I think we must agree to disagree. Once again barring any evidence that we were designed to understand everything, I’m going to keep believing that we’re limited creatures, and as a result that the knowledge we’ll be able to accumulate will be limited as well.
I’m not sure how well I qualify, but I can give this a shot. My mental picture is of a fuzzy circular (sometimes, the shape depends on where the electrons are located) object. We do have some images of atoms taken with a Scanning Tunneling Microscope
I think an electron is too small for it to look like anything. I believe that at some level, photons interfere with subatomic particles too much for us to be able to picture it properly.
One of the interesting things about language is that we can make nonsensical statements with it, or statements that have no basis in physical facts.
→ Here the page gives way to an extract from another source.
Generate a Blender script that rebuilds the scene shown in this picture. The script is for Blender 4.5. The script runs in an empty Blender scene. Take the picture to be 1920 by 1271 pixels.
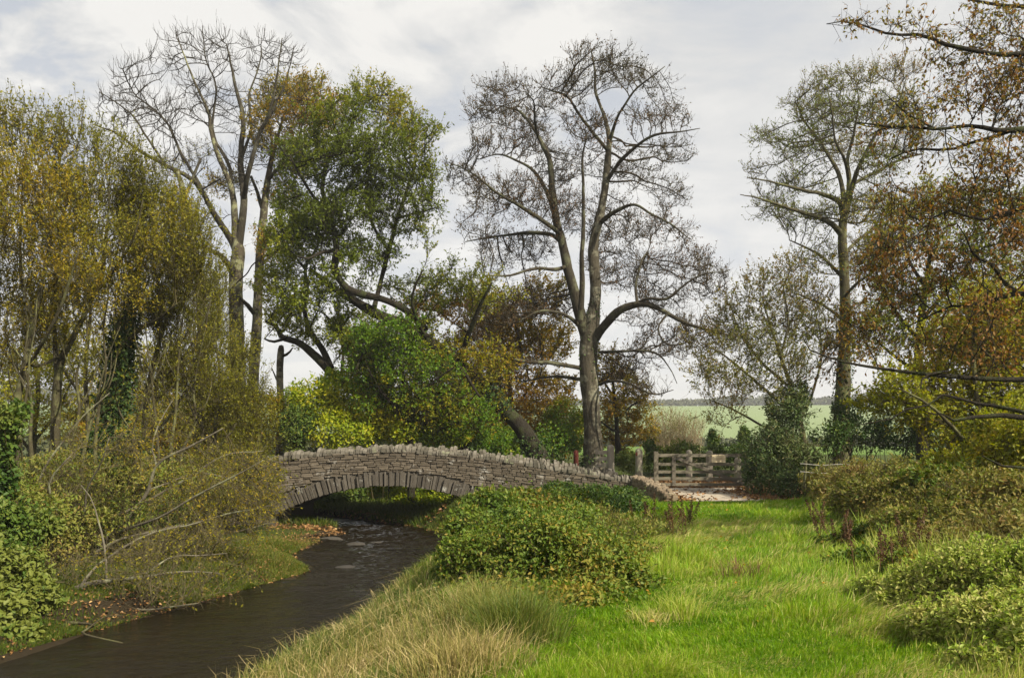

For example, describe an object that has the property of being both mass-less and having mass. I believe that your question is one of these. We can know either of these qualities, but not both with certainty–the better we know one, the worse we know another.
I can try to give one (rather simple) explanation for knowing the position but not the velocity. Imagine a baseball flying through the air. You want to know where the baseball is, but for some reason you cannot look at it. What you can do, however, is throw other baseballs at it. One could, in theory, observe the path of the projectiles to determine the position of the original baseball. However, the collision is going to alter the velocity of the original ball significantly, and thus we cannot know the final (or initial) velocities of the original baseball. This analogy is not perfect, because in the macro world we could throw pebbles or something else small and light at the baseball to determine both, which doesn’t work in the quantum world (for reasons having to do with the wave nature of matter), but it’s something to think about.
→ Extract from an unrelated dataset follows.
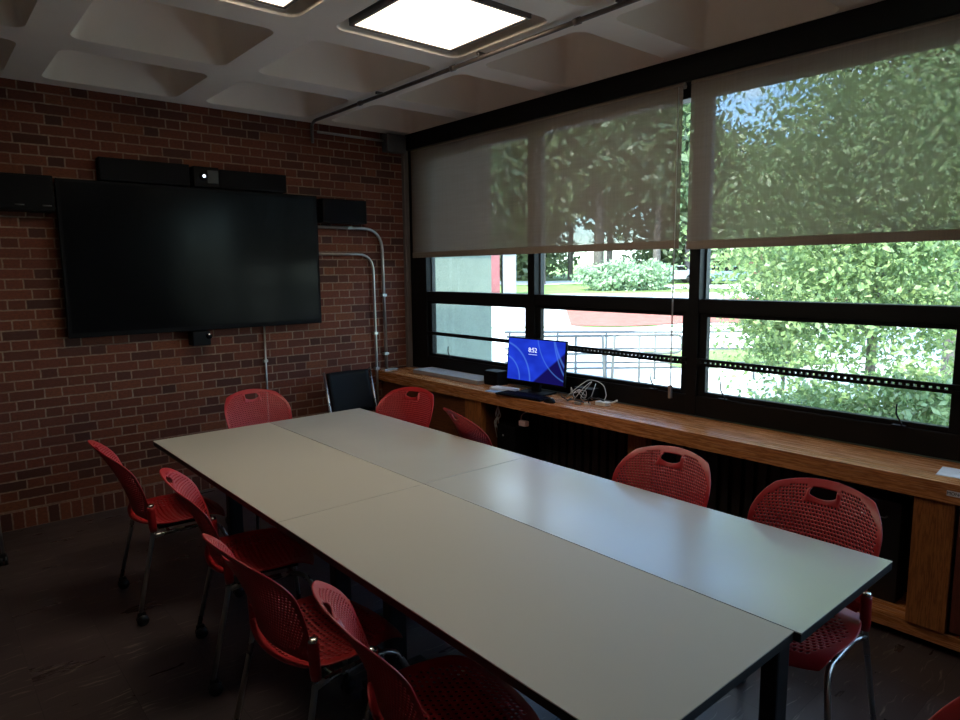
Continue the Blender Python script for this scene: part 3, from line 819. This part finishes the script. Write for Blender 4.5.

We don’t know. But this does not make it unknowable. There are theories about before the big bang, but we have no hard evidence at this point.
A little bit of both. It depends on how you look at it really.
Anything that can be expressed as a function of (x - vt)
Spin is one of those weird science terms that are invented before we really know what’s going on. Quarks and electrons and such don’t really spin, they just have properties that are similar to spinning in the macro world.
I believe the fourth dimension is time. Don’t know what the 10th is, ask a string theorist.
We don’t know for sure. There are hypotheses, but this is beyond our current level of understanding
We don’t know until we look.
I think you’re underestimating what we are potentially capable of. You bring up that we were not designed to understand everything, but, outside of human engineering, nothing was designed to do anything, at least not originally. That doesn’t keep a huge number of objects from accomplishing their purpose extraordinarily. Our brains evolved in the wild, but they have been exapted for many other purposes, and are incredibly versatile. Other than computational limits (we can only handle so much information at a time) and physical laws (we can likely never know how to break the light barrier), I don’t see any potential limit on what we are able to understand. Can the scientific discoveries of the future be expressed linguistically, mathematically, or (perhaps) algorithmically? Then we should be capable of understanding them (provided they’re not too large to be really understood). Unless our future breakthroughs cannot be expressed by any of these methods, I see nothing that is to stop our progress.
Reductionism only gets you so far. It might be nice to know the very basic rules underpinning everything but that doesn’t automatically mean that we know everything.
We know every single rule that governs a game of chess. Yet we still have no idea how to play a good chess game. And we don’t seem to have developed any mechanisms to make this bit of it easier.